CAC is one number in a bigger efficiency picture, these cover the rest.
The questions founders and RevOps teams ask most before putting a CAC number in front of a board.
It depends whether you mean the CAC ratio or raw-dollar CAC. On the ratio, a new logo CAC ratio around $2.00 of sales and marketing spend per $1 of new ARR is the current median per Benchmarkit’s 2025 report, while the blended CAC ratio has improved to $1.30 per Benchmarkit’s 2026 report. Beating those medians, especially the blended figure, is a strong signal. In raw dollars, a good CAC depends entirely on your segment, from roughly $100 to $500 for self-serve products up to $15,000 or more for enterprise deals.
CAC ratio is dollars of sales and marketing spend per dollar of new ARR generated, a normalized metric that lets you compare a $2M company to a $200M company fairly.

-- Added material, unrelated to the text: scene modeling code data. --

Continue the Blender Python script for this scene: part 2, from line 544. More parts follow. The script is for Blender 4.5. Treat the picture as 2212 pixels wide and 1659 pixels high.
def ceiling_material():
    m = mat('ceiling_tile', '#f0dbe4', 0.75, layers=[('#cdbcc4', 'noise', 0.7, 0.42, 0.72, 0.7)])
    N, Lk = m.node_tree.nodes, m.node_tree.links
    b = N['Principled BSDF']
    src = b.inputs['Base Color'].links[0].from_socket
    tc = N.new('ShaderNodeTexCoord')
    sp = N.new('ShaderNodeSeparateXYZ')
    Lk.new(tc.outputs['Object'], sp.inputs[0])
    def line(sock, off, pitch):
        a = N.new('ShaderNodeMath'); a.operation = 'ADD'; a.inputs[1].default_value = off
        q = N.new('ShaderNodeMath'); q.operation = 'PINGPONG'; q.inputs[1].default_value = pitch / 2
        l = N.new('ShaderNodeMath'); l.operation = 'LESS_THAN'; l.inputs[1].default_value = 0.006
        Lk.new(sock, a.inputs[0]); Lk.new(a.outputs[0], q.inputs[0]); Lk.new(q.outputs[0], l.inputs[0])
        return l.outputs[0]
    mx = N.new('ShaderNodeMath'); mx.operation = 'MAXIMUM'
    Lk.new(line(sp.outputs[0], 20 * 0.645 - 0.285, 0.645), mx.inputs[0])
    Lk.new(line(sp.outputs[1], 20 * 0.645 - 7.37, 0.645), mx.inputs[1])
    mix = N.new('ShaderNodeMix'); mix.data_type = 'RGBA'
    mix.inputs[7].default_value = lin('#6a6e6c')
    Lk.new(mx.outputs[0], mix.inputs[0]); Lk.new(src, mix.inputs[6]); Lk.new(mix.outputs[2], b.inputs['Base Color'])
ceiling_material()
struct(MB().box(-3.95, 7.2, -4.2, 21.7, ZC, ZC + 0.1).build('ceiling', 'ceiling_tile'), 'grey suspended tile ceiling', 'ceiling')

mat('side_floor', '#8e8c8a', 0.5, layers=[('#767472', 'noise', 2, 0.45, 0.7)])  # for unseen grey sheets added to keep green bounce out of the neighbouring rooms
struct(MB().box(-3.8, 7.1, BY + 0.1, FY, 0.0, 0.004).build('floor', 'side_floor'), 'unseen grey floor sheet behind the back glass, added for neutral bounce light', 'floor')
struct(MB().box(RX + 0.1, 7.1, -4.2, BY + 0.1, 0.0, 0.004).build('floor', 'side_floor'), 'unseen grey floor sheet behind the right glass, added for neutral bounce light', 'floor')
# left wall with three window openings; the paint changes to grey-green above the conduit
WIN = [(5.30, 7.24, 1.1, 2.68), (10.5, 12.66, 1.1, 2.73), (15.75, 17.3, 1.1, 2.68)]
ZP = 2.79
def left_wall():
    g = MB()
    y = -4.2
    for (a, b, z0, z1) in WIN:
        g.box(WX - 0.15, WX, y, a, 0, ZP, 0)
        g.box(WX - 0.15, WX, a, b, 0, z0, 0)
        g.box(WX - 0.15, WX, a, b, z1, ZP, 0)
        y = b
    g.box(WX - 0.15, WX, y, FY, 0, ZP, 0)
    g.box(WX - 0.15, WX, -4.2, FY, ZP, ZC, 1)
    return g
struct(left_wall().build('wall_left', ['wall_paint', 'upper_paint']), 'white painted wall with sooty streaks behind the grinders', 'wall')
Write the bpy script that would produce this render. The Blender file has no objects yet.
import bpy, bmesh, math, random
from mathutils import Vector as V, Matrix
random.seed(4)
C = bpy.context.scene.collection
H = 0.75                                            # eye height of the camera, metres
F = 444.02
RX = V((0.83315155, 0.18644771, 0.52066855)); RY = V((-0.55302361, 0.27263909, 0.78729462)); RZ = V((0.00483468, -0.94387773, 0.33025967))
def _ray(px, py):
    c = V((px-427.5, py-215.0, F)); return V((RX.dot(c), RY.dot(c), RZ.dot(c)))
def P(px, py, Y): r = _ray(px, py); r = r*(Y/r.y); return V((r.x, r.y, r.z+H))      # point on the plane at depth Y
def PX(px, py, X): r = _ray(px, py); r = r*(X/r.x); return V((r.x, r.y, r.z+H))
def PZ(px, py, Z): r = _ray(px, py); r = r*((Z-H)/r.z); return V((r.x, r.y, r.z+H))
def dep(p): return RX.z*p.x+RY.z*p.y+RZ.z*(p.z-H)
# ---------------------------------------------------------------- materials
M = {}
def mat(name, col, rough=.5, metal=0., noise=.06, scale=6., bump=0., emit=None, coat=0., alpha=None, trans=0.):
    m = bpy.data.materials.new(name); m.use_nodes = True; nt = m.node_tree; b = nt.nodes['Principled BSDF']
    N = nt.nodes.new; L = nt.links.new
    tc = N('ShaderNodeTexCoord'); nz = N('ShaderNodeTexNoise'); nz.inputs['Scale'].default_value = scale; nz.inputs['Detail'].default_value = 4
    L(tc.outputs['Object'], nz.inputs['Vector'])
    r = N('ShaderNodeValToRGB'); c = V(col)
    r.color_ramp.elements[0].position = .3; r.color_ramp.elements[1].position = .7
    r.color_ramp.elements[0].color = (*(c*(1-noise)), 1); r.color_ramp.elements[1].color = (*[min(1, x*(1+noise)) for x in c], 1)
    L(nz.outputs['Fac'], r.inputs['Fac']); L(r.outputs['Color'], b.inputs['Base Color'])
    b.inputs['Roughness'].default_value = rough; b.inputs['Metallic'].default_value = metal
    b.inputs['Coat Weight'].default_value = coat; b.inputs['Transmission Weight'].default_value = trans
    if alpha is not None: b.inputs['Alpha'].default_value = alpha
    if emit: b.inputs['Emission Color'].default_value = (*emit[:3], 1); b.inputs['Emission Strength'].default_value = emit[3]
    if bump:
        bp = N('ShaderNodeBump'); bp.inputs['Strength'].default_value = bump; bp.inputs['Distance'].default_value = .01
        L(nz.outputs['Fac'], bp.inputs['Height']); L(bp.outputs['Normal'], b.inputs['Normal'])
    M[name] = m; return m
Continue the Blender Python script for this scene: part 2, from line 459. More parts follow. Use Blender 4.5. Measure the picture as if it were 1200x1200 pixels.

Raw-dollar CAC is simply total acquisition spend divided by the number of customers won, a figure useful for channel-level budgeting but not comparable across companies of different sizes or ACVs. Investors and board decks use the ratio. Marketing teams planning channel spend use raw dollars.
A new logo CAC ratio at or below the $2.00 median, per Benchmarkit’s 2025 SaaS Performance Metrics report, is competitive. A blended CAC ratio at or below $1.30, the current figure from Benchmarkit’s 2026 report, is strong. An expansion CAC ratio near $1.00 shows your existing customer base is a genuinely efficient growth channel, since it is roughly half the cost of acquiring new logos.
The median CAC payback period is 16 months, per the 2026 Aleph x Benchmarkit report covering full-year 2025 actuals across 342 B2B SaaS and AI-native companies. Top-quartile companies recover CAC in 6 months or fewer, while the bottom quartile takes 24 months or more. That 16-month median is an 11% improvement from an 18-month median in 2024.
Raw-dollar CAC cannot be compared across companies of different sizes, ACVs, or growth stages, a $500 CAC could be excellent or terrible depending on the ARR it produced. The CAC ratio normalizes for that by expressing spend as a multiple of ARR generated, which is why board decks, fundraising materials, and Benchmarkit’s own industry survey all report the ratio rather than a raw dollar figure.
Divide your fully-loaded sales and marketing spend for a period by the new ARR generated in that same period to get your new logo CAC ratio. Add expansion ARR to the denominator to get your blended CAC ratio. Keep the two labeled separately, since a $600,000 spend against $350,000 in new ARR and $150,000 in expansion ARR produces two different ratios, $1.71 new logo and $1.20 blended, from the same underlying numbers.